Er, except we don't. Seconds later, we're being pursued, and from there the mission becomes about A) losing the paps, and B) getting Lacey safely home. It's not too demanding, borne out by the fact that you earn yourself a relatively paltry $150 once you've returned her to the Vinewood Hills. One nice thing, though: as Lacey heads inside her swanky mansion, more lovely detail emerges, moths flying around your head and insects buzzing in the half-light of evening.


The sense of tranquility doesn't last long, however. Finally, in the last quarter of our demo, we're transported into the heart of an actual mission, entitled 'Blitz Play'; a kind of pint-sized heist.

Remember how we said Michael spends his days watching old Vinewood action movies? Turns out that that's actually a super-clever way for Rockstar to beg, steal and borrow every classic scene from every classic real-world cinematic heist. As the three men are brought together for the first time, we're told that the mission will involve stealing a boatload of security bonds from an armoured van. Although this isn't one of the game's big heists, and doesn't require anywhere near the level of planning those will (the pay-off is way smaller, for starters), the strategy for taking down the van - by blocking the road with a dumptruck, and then ramming it with another vehicle - is based on a movie Michael saw. Or, rather, a movie Rockstar saw. And that movie is Heat.


For the purposes of the demo, the three men - after Michael briefs them - appear in matching boiler suits, and different masks - monkey, hockey, skull - but in the main game, this type of 'mini heist' will be much more of an education in the art of prep, leaving you to secure vehicles yourself, outfits, masks, as well as the getaway vehicle and locations for dumping potentially damaging evidence like the dump truck. The idea is that, as the game builds up to those big, standout heists, these smaller ones will be a way to learn what works - but, more crucially, what doesn't.

In the big ones, there can be no mistakes: you need the right weapons and gear; you need to choose the right approach, whether it's brute force, or stealth, and plan out your tactics via a pre-mission corkboard; and you need to have hired the right crew for the right job - that's crew in addition to Michael, Franklin and Trevor. Choose to pay less and you get less qualified personnel; pay more, and you get more reliable drivers, gunmen and technicians - but they take a bigger cut. It's a balance, and it's through missions like 'Blitz Play' that you find your best approach.

What's immediately obvious is how multiple playable characters change the dynamics of the traditional GTA mission. You can switch between Franklin, Trevor and Michael in a variety of ways - during a cutscene, manually, or automatically when the AI takes control for you - and as our demo level plays out, we see evidence of all three. Michael must drive the dumptruck to the pre-determined location and park it across the street; Trevor will head for the rooftops to act as lookout; Franklin needs to lay in wait, in a tow truck, ready to ram the security van once it's forced to stop. That much is clear - how you interact with the trio, to what extent you use each of them, and how much you switch yourself or let the computer do, is entirely up to you. (Although, it's worth noting that, if you die, the mission returns to the last saved checkpoint; and even if two of the three characters are under AI control, they can still be killed off with enough damage.)
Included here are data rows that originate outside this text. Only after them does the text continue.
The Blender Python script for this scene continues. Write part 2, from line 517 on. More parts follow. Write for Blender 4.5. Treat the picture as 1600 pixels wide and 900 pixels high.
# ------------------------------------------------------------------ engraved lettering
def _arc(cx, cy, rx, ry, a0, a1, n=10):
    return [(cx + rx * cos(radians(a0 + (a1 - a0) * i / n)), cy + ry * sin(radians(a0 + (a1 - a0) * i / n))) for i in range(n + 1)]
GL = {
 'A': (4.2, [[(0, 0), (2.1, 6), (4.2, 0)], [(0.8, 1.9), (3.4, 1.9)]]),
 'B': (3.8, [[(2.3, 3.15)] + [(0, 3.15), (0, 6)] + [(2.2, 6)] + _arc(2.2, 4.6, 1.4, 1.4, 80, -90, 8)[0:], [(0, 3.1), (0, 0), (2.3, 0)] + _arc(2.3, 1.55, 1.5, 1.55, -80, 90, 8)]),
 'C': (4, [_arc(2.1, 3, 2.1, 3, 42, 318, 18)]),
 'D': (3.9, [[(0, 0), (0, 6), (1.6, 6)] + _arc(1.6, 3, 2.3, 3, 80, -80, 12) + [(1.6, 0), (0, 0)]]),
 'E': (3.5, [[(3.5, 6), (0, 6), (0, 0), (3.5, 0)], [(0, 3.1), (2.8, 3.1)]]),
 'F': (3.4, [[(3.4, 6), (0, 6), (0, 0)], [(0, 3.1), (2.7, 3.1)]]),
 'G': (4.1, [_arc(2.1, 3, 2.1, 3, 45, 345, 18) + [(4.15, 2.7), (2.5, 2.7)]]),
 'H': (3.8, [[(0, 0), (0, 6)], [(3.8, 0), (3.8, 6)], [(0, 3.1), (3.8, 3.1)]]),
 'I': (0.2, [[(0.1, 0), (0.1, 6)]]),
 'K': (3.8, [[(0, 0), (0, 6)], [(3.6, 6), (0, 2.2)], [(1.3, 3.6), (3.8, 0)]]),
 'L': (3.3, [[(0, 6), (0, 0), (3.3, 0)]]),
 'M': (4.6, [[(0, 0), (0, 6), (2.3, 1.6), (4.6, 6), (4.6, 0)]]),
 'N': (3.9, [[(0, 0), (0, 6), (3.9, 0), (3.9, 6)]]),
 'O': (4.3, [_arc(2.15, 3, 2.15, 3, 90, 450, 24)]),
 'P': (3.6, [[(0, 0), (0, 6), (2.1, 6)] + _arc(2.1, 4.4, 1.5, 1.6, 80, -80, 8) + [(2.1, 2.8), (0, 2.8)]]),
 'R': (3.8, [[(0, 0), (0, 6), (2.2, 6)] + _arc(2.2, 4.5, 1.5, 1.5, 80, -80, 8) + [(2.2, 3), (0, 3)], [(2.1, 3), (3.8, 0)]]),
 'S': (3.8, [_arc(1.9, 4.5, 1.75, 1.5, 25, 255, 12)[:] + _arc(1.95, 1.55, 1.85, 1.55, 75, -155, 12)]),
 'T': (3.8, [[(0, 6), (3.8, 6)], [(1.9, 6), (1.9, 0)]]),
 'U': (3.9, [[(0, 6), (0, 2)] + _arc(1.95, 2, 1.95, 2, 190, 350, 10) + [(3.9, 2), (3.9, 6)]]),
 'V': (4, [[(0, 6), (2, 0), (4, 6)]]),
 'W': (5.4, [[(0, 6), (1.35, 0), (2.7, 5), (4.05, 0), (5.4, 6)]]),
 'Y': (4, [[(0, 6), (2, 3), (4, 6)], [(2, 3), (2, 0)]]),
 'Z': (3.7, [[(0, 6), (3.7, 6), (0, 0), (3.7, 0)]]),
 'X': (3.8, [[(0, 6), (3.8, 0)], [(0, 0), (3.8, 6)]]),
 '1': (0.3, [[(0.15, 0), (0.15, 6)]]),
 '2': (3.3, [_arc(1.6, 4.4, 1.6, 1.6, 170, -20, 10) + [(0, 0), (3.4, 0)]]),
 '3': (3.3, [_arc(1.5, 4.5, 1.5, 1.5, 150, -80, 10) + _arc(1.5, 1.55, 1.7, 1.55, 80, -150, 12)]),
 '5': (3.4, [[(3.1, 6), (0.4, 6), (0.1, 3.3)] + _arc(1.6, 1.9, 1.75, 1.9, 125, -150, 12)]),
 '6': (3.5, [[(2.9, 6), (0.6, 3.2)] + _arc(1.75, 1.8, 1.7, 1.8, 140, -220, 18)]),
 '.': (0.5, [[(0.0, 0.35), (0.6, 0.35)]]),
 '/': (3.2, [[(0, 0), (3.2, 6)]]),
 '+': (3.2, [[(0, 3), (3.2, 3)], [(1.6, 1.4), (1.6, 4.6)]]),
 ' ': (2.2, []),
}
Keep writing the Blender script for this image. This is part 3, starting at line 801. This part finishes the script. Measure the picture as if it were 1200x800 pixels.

So it begins. As Michael makes his way to the location, the game's score kicks in (this time less ambient, and more like Hans Zimmer's opener for The Dark Knight). After following the truck for a while, we head to where Trevor is surveying the scene through a pair of binoculars. Michael asks him if everything looks okay. When Trevor gives him the nod, we switch back to Michael and a 'Block the road' prompt appears. We jack-knife the truck, get out of the cab and retreat to a safe distance - before the game switches to a dynamic camera angle, following the Gruppe 6 security van as it advances on the parked truck. Once the security van is in place, it's Franklin's turn.